Dans Shame de Steve McQueen, Michael Fassbender voit depuis chez lui, avec le même point de vue, des couples faire l’amour contre les vitres d’un hôtel new-yorkais.

Inside Views, photographie de Floriane de Lassée prise à Istanbul

La photographe Floriane de Lassée a construit entre 2004 et 2011, une série baptisée Inside Views, qui confronte dans une troublante fusion des plans l’immensité des villes à l’intimité de ses habitants. Une sélection de ces images avait été diffusée dans le numéro 9 de la revue d’ici là consacré au thème de la nuit, sur Publie.net.



La séquence d’ouverture de Rear Window d’Alfred Hitchcock se présente comme un prologue du film, elle nous fait découvrir le protagoniste dans son cadre familier, et présente la situation du personnage principal à partir d’une série d’hypothèses sur lui tout en amorçant dans un même temps la thématique du regard, central dans ce film. Tout est vu mais presque rien n’est dit, en dehors de ce qu’on entend à la radio. L’environnement extérieur est observé depuis la chambre du photographe, immobilisé devant sa fenêtre suite à un accident, point d’origine du regard. Mais lui ne voit rien encore, car il dort. Ce qu’on voit n’a rien à voir avec ce qu’il verra et nous fera voir, dès qu’il aura ouvert les yeux et se mettra, en photographe, à regarder avec attention l’activité de sa cour d’immeuble, à observer ce qui se passe derrière les fenêtres grandes ouvertes de ses voisins, en ces journées caniculaires.

Night Windows, Edward Hopper, 1928

Comme dans de nombreux de ses films, Alfred Hitchcock fait référence aux œuvres d’Edward Hopper, et notamment dans Fenêtre sur cour, dont certains plans rappellent des peintures comme Night Windows ou Room in New York, dans lesquelles le peintre américain se plaisait à peindre des scènes intimes vues à travers les fenêtres de bâtiments aux fenêtres ouvertes, éclairées à la nuit tombée.

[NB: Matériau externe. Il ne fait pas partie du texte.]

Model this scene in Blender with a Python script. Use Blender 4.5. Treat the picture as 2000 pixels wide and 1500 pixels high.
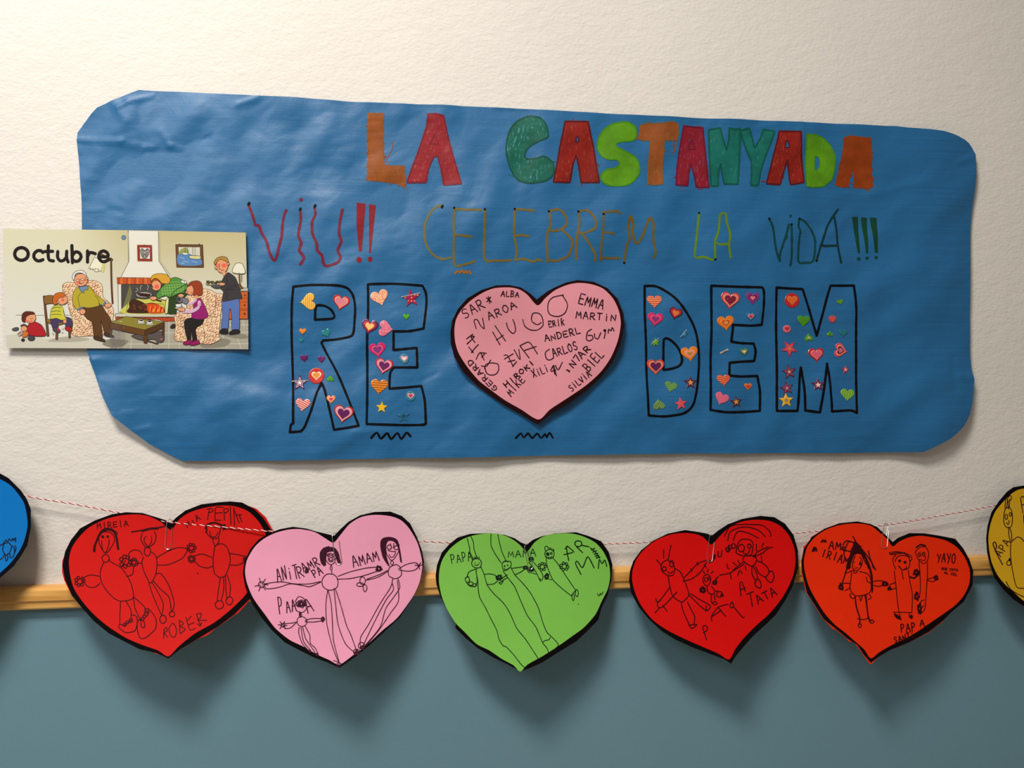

Fenêtre sur cour (Rear Window), d’Alfred Hitchcock, 1954

Dans le film d’Alfred Hitchcock, l’espace s’organise autour d’un échange, d’une communication, entre un intérieur et un extérieur, le regard entre et sort à plusieurs reprises par la fenêtre. La fenêtre est à la fois poste d’observation et lieu d’ostension, dans les codes littéraires et picturaux, comme dans ceux du cinéma d’ailleurs. On s’y montre, on y apparaît cadré. La fenêtre évoque par son cadre l’écran de cinéma ou de télévision, comme le décrit bien bien Raymond Bozier dans Fenêtres sur le monde.

Version colorisée d’un dessin de Bertall gravé par Lavieille,
couverture de l’édition de poche du roman de Georges Perec La vie mode d’emploi

Pour concevoir son roman La vie mode d’emploi Perec convoque la coupe d’un immeuble, nous le présentant sans façade, nous permettant de voir ainsi directement l’intérieur des pièces. Il en a publié le projet dans Espèces d’espaces en 1974 : « J’imagine un immeuble parisien dont la façade a été enlevée – une sorte d’équivalent du toit soulevé dans Le Diable boiteux ou de la scène du jeu de go représentée dans le Gengi monogatori emaki – de telle sorte que, du rez-de-chaussée aux mansardes, toutes les pièces qui se trouvent en façade soient instantanément et simultanément visibles. » Chaque objet, chaque souvenir attaché à une pièce, chaque personnage, créent autant d’histoires parallèles qui finissent par s’assembler en un puzzle géant.

Et c’est bien ce qui apparaît dans les images en vis-à-vis de ces différents photographes se plaçant à la fenêtre pour travailler, observer, des histoires de la ville et de ses habitants façon puzzle.

[1Fenêtres sur la ville, entretien avec Murielle Bachelier, À nous Paris, 20/03/15.